Instructions for the task: Copy only this: the line containing "The Blender Python", the line containing "for y0,lb in", and every line between them, exactly as written.

Data shown:
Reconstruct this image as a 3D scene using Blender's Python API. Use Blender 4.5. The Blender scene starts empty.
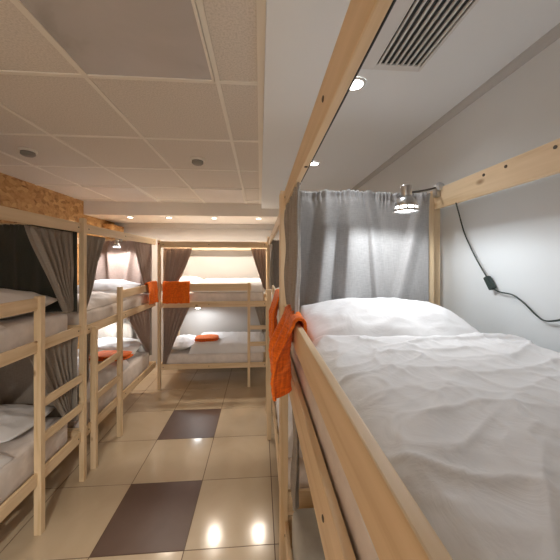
import bpy, bmesh, math, random
from math import sin, cos, pi, sqrt, atan
from mathutils import Vector, Matrix, noise

S = bpy.context.scene
COL = S.collection
random.seed(7)

# ------------------------------------------------------------------ materials
def new_mat(name):
    m = bpy.data.materials.new(name); m.use_nodes = True
    nt = m.node_tree
    return m, nt, nt.nodes['Principled BSDF']

def node(nt, t, **kw):
    n = nt.nodes.new(t)
    for k, v in kw.items():
        if k in n.inputs: n.inputs[k].default_value = v
        else: setattr(n, k, v)
    return n

def ramp(nt, fac, stops):
    r = nt.nodes.new('ShaderNodeValToRGB')
    e = r.color_ramp.elements
    e[0].position, e[0].color = stops[0][0], (*stops[0][1], 1)
    e[1].position, e[1].color = stops[-1][0], (*stops[-1][1], 1)
    for p, c in stops[1:-1]:
        k = e.new(p); k.color = (*c, 1)
    nt.links.new(fac, r.inputs[0])
    return r.outputs[0]

def mapped(nt, scale, coord='Object'):
    tc = nt.nodes.new('ShaderNodeTexCoord')
    mp = nt.nodes.new('ShaderNodeMapping'); mp.inputs['Scale'].default_value = scale
    nt.links.new(tc.outputs[coord], mp.inputs[0])
    return mp.outputs[0]

def add_bump(nt, bsdf, h, strength=.2, dist=.01):
    b = nt.nodes.new('ShaderNodeBump'); b.inputs['Strength'].default_value = strength; b.inputs['Distance'].default_value = dist
    nt.links.new(h, b.inputs['Height']); nt.links.new(b.outputs[0], bsdf.inputs['Normal'])

def plain(name, col, rough=.5, metal=0., bump=0., bscale=60, var=0.0, vscale=4):
    m, nt, b = new_mat(name)
    b.inputs['Base Color'].default_value = (*col, 1); b.inputs['Roughness'].default_value = rough; b.inputs['Metallic'].default_value = metal
    v = mapped(nt, (1, 1, 1))
    if var:
        n = node(nt, 'ShaderNodeTexNoise', Scale=vscale, Detail=5.); nt.links.new(v, n.inputs['Vector'])
        lo = tuple(c*(1-var) for c in col); hi = tuple(min(1, c*(1+var)) for c in col)
        nt.links.new(ramp(nt, n.outputs[0], [(.3, lo), (.7, hi)]), b.inputs['Base Color'])
    if bump:
        n = node(nt, 'ShaderNodeTexNoise', Scale=float(bscale), Detail=4.); nt.links.new(v, n.inputs['Vector'])
        add_bump(nt, b, n.outputs[0], bump)
    return m

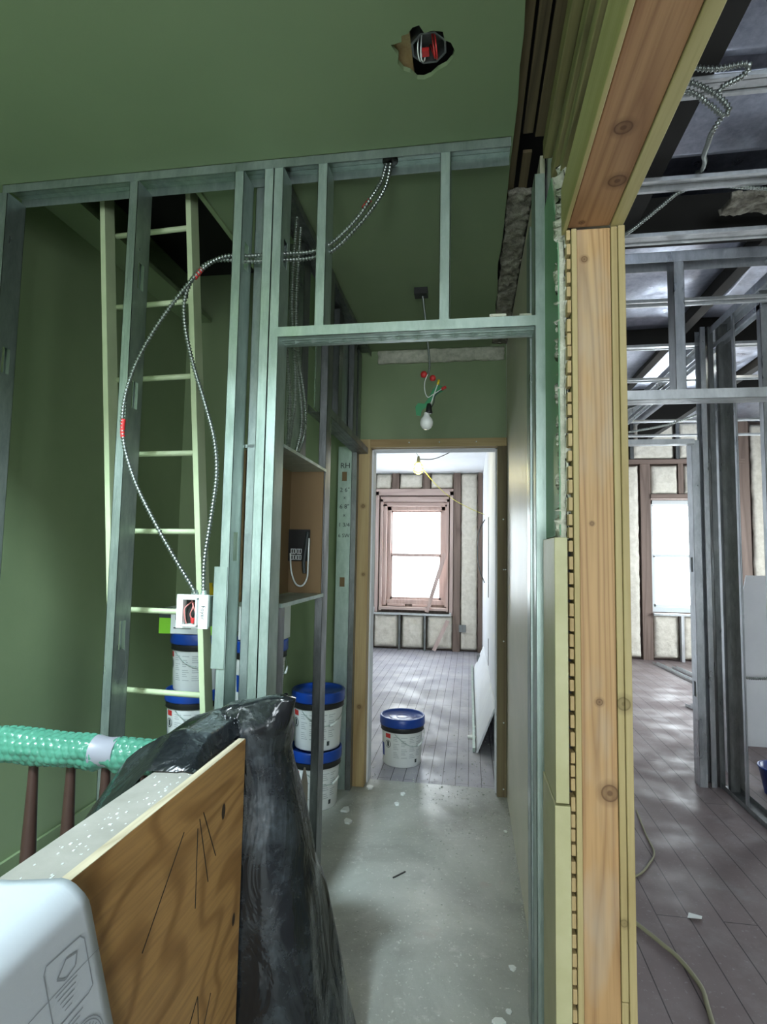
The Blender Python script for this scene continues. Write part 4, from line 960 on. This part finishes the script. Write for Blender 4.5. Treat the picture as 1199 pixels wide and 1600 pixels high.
# dark joists running into depth
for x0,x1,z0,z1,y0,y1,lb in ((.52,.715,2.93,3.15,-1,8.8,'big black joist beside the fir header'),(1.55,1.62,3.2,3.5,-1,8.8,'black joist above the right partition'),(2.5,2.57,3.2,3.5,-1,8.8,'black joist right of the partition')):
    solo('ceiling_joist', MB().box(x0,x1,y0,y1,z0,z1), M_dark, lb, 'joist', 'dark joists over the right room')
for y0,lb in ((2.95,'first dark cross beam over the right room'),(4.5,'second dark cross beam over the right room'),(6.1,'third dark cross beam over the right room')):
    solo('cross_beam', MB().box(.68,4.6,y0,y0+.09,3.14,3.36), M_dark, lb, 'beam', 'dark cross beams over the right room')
def fnb(u,v):
    x = 1.17+.5*u; y = 2.62+.13*v; return (x,y,3.12+.02*noise.noise(Vector((x*14,y*14,0)))+.012*noise.noise(Vector((x*40,y*40,0))))
solo('plaster_lump', MB().grid(fnb,60,24,-.03), M_plaster, 'rough stony plaster patch in the right room ceiling', 'plaster patch')
# foil panels between
GFo = 'foil faced panels between the right room joists'
for x0,x1,y0,y1,z,lb in ((.69,1.53,1.2,2.05,3.30,'nearest foil panel in the right room ceiling'),(.69,1.30,2.1,2.55,3.28,'second foil panel in the right room ceiling'),(.69,1.53,3.1,4.45,3.26,'third foil panel beyond the cross beam'),(.69,2.45,4.65,6.05,3.24,'fourth foil panel beyond the second cross beam'),(1.7,2.48,1.0,4.4,3.30,'foil panel right of the partition line')):
    def ff(u,v,x0=x0,x1=x1,y0=y0,y1=y1,z=z):
        x = x0+(x1-x0)*u; y = y0+(y1-y0)*v; return (x,y,z+.02*noise.noise(Vector((x*2.5,y*2.5,z))))
    solo('foil_panel', MB().grid(ff,20,20,-.01), M_deck, lb, 'panel', GFo)
# cables right room
GRc = 'armored cables over the right room'
solo('armored_cable', bx([(.45,1.58,2.90),(.60,1.6,2.885),(.68,1.6,2.868),(.765,1.6,2.872),(.76,1.62,2.855),(.71,1.62,2.83),(.70,1.63,2.82)],.009,.011), M_bx, 'cable stub poking from the header, uppermost in the right room', 'cable', GRc)
solo('armored_cable', bx([(.45,1.56,2.80),(.58,1.6,2.835),(.62,1.6,2.832),(.68,1.6,2.79),(.712,1.6,2.745),(.70,1.61,2.735),(.66,1.6,2.765),(.60,1.6,2.81),(.45,1.57,2.78)],.009,.011), M_bx, 'armored cable bent back in a tight hairpin beside the header', 'cable', GRc)
solo('armored_cable', bx([(.70,1.62,2.735),(.69,1.66,2.72),(.705,1.72,2.735),(.745,1.85,2.79),(.80,1.98,2.86),(.845,2.12,2.925),(.86,2.2,2.97)],.008,.010), M_bx, 'armored cable dropping from the hairpin bend', 'cable', GRc)
solo('armored_cable', bx([(.55,2.15,2.70),(.62,2.2,2.76),(.72,2.2,2.84),(.80,2.2,2.90),(.90,2.2,2.915),(1.1,2.2,2.885),(1.4,2.25,2.88),(2.2,2.3,2.9)],.008,.010), M_bx, 'armored cable slanting along under the second ceiling channel', 'cable', GRc)
solo('armored_cable', bx([(.8,5.03,3.02),(.95,5.3,2.74),(1.2,5.5,2.66),(1.6,5.5,2.70),(2.0,5.5,2.80),(2.6,5.1,3.02)],.012,.016), M_bx, 'armored cable sagging far back in the right room', 'cable', GRc)
solo('power_cord', MB().tube(spline([(.9,5.0,3.02),(1.15,5.0,2.78),(1.4,5.0,2.80),(1.65,5.0,2.98)],8),.008,6), M_blackp, 'black cord sagging from the ceiling channels far back', 'cord')
sl = root('work_lamp', (2.02,4.9,3.10), 'tiny bright work lamp high in the right room framing', 'work lamp')
part('bulb', MB().lathe([(0,.04),(.025,.02),(.03,0),(.02,-.025),(0,-.03)],(2.02,4.9,3.14),14), M_glow, sl, 'lit bulb')
part('lead_cord', MB().rod((1.72,4.6,2.98),(1.86,4.9,3.14),.010).rod((1.86,4.9,3.14),(2.02,4.9,3.17),.010), M_yel, sl, 'yellow cord')
part('hook', MB().rod((2.02,4.9,3.17),(2.02,4.9,3.25),.006), M_cord, sl)
ll2 = bpy.data.lights.new('work_lamp_light','POINT'); ll2.energy = 4; ll2.color = (1,.97,.9); ll2.shadow_soft_size = .04
lo2 = bpy.data.objects.new('work_lamp_light', ll2); lo2.location = (2.02,4.9,3.06); COL.objects.link(lo2)
# leaning drywall, floor tracks, bucket
solo('drywall_sheet', MB().add([(2.15,5.0,0),(3.2,5.0,0),(3.2,5.12,1.36),(2.30,5.12,1.36),(2.22,5.09,1.05),(2.15,5.015,0),(3.2,5.015,0),(3.2,5.135,1.36),(2.30,5.135,1.36),(2.22,5.105,1.05)],[(0,1,2,3,4),(9,8,7,6,5)]+[(i,(i+1)%5,5+(i+1)%5,5+i) for i in range(5)]), M_white, 'pale drywall sheet with a clipped corner standing behind the right studs', 'drywall')
solo('armored_cable', bx([(2.05,4.9,.58),(2.2,4.9,.555),(2.35,4.9,.56),(2.6,4.9,.57)],.012,.016), M_bx, 'armored cable crossing in front of the pale drywall sheet', 'cable', GRc)
GT = 'loose steel tracks on the right room floor'
for a,b,lb in (((2.62,8.6),(2.78,5.9),'loose steel track lying near the far window, left'),((2.78,8.3),(3.0,5.9),'loose steel track lying near the far window, middle'),((2.2,6.2),(2.75,4.2),'loose steel track shining behind the stud cluster')):
    track((*a,.002),(*b,.002),.06,.03,False,lb,GT,M_steelp)
solo('blue_tub', MB().lathe([(0,0),(.10,0),(.13,.16),(.135,.16),(.135,.17),(.12,.17),(.09,.01),(0,.01)],(1.98,4.02,0),24), M_blue, 'blue tub at the right edge behind the partition', 'tub')
solo('extension_cord', MB().tube(spline([(.98,3.6,.006),(.945,3.3,.006),(.93,3.12,.006),(.87,3.0,.006),(.78,2.88,.006),(.62,2.80,.006)],8),.005,8), M_cord, 'tan cord loop on the floor beside the post, farther one', 'cord', 'tan cords on the right room floor')
solo('extension_cord', MB().tube(spline([(.55,2.72,.009),(.684,2.50,.009),(.74,2.40,.009),(.775,2.33,.009),(.80,2.2,.009),(.785,2.10,.009),(.77,2.0,.009),(.76,1.8,.009)],8),.008,8), M_cord, 'thick tan cord snaking on the floor toward the viewer', 'cord', 'tan cords on the right room floor')

# ------------------------------------------------------------------ floor debris
def chip(x, y, s_, seed, z=0):
    r = random.Random(seed); k_ = r.randint(5,7); pts = [(x+s_*r.uniform(.6,1.1)*math.cos(2*PI*i/k_), y+s_*r.uniform(.6,1.1)*math.sin(2*PI*i/k_)) for i in range(k_)]
    return MB().prism(pts, z+.0005, z+.003+s_*.25)
GX = 'white plaster chips on the hall floor'
places = [(.10,1.93,.022,'large pale plaster chip near the bottom right of the hall floor'),(.135,1.98,.012,'small plaster chip right beside the largest one'),(.145,1.84,.013,'plaster chip at the very bottom of the hall floor'),(.16,2.18,.016,'plaster chip against the right wall foot'),(-.70,3.28,.035,'plaster lump at the foot of the far left jamb'),(-.66,3.15,.03,'second plaster lump beside the stacked pails'),(-.62,3.62,.03,'plaster lump in front of the left door jamb'),(-.40,3.56,.022,'plaster chip inside the far doorway left'),(-.42,3.42,.02,'plaster chip just before the far doorway'),(.08,5.0,.05,'white chip by the leaning panels in the far room, farther'),(.03,4.75,.045,'white chip by the leaning panels in the far room, nearer'),(.20,3.2,.012,'tiny chip along the right wall near the far door')]
for i,(x,y,s_,lb) in enumerate(places): solo('plaster_chip', chip(x,y,s_,i+11), M_whitep, lb, 'plaster chip', GX)
cr = MB()
for i in range(1100):
    q = rnd.random()
    if q < .30: x, y = rnd.uniform(-.70,.22), rnd.gauss(3.72,.28)
    elif q < .45: x, y = .235-abs(rnd.gauss(0,.02))-.002, rnd.uniform(1.85,3.6)
    elif q < .60: x, y = rnd.gauss(.05,.10), rnd.gauss(4.6,.5)
    elif q < .85: x, y = rnd.gauss(-.15,.2), rnd.uniform(1.8,3.2)
    else: x, y = rnd.uniform(-1.2,.15), rnd.uniform(4.0,8.5)
    x = max(-.9, min(.232, x)) if y < 3.8 else max(-2,min(.18,x)); 
    s_ = rnd.uniform(.0010,.0034)*(1.6 if rnd.random()<.12 else 1)
    a = rnd.uniform(0,PI)
    cr.obox((x,y,s_*.5),(s_*math.cos(a),s_*math.sin(a),0),(-s_*.6*math.sin(a),s_*.6*math.cos(a),0),(0,0,s_*.5))
o = solo('plaster_crumbs', cr, M_crumb, 'fine plaster crumbs scattered over the hall floor and far doorway', 'debris'); o['kind'] = 'stuff'
solo('nail', MB().beam((-.34,2.66,.003),(-.29,2.72,.003),.006,.004), M_black, 'dark nail lying on the hall floor', 'nail')
solo('paper_scrap', MB().add([(.90,2.60,.002),(.95,2.585,.012),(.965,2.62,.004),(.92,2.64,.002)],[(0,1,2,3)]), M_whitep, 'small white scrap on the brown floor', 'scrap')
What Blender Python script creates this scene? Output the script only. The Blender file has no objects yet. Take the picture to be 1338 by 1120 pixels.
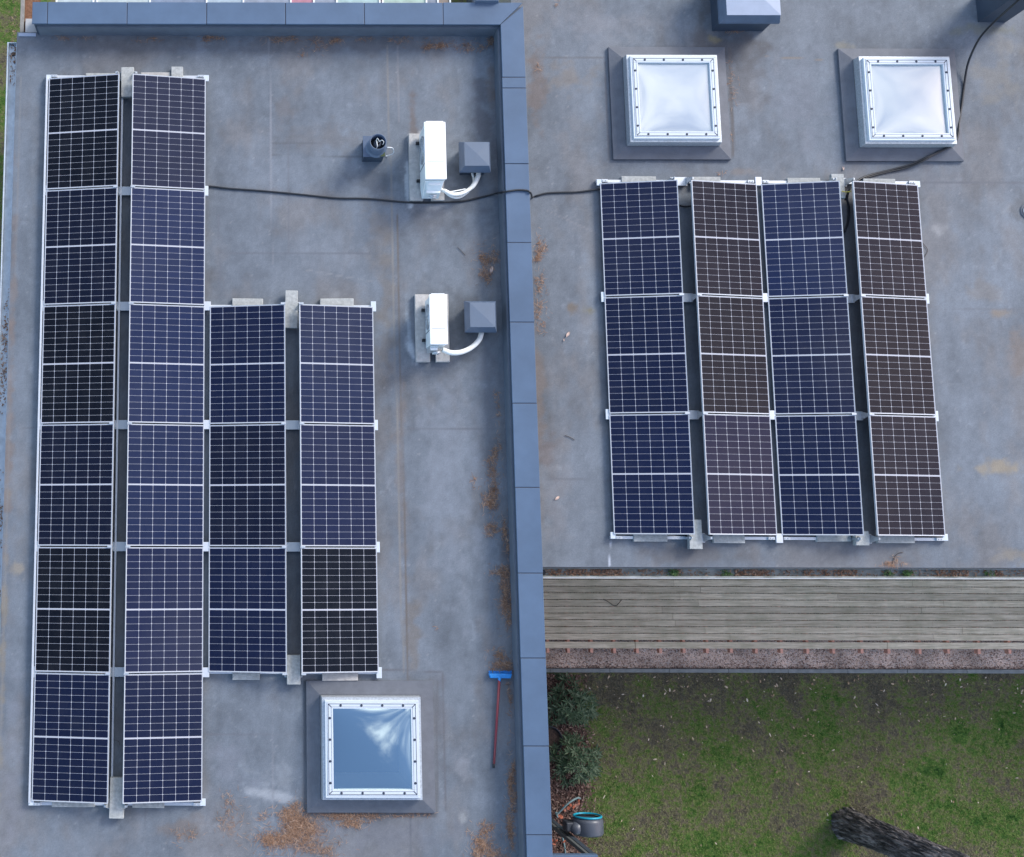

Response for this exercise:
The Blender Python script for this scene continues. Write part 4, from line 960 on. This part finishes the script. Write for Blender 4.5. Treat the picture as 1199 pixels wide and 1600 pixels high.
# dark joists running into depth
for x0,x1,z0,z1,y0,y1,lb in ((.52,.715,2.93,3.15,-1,8.8,'big black joist beside the fir header'),(1.55,1.62,3.2,3.5,-1,8.8,'black joist above the right partition'),(2.5,2.57,3.2,3.5,-1,8.8,'black joist right of the partition')):
    solo('ceiling_joist', MB().box(x0,x1,y0,y1,z0,z1), M_dark, lb, 'joist', 'dark joists over the right room')
for y0,lb in ((2.95,'first dark cross beam over the right room'),(4.5,'second dark cross beam over the right room'),(6.1,'third dark cross beam over the right room')):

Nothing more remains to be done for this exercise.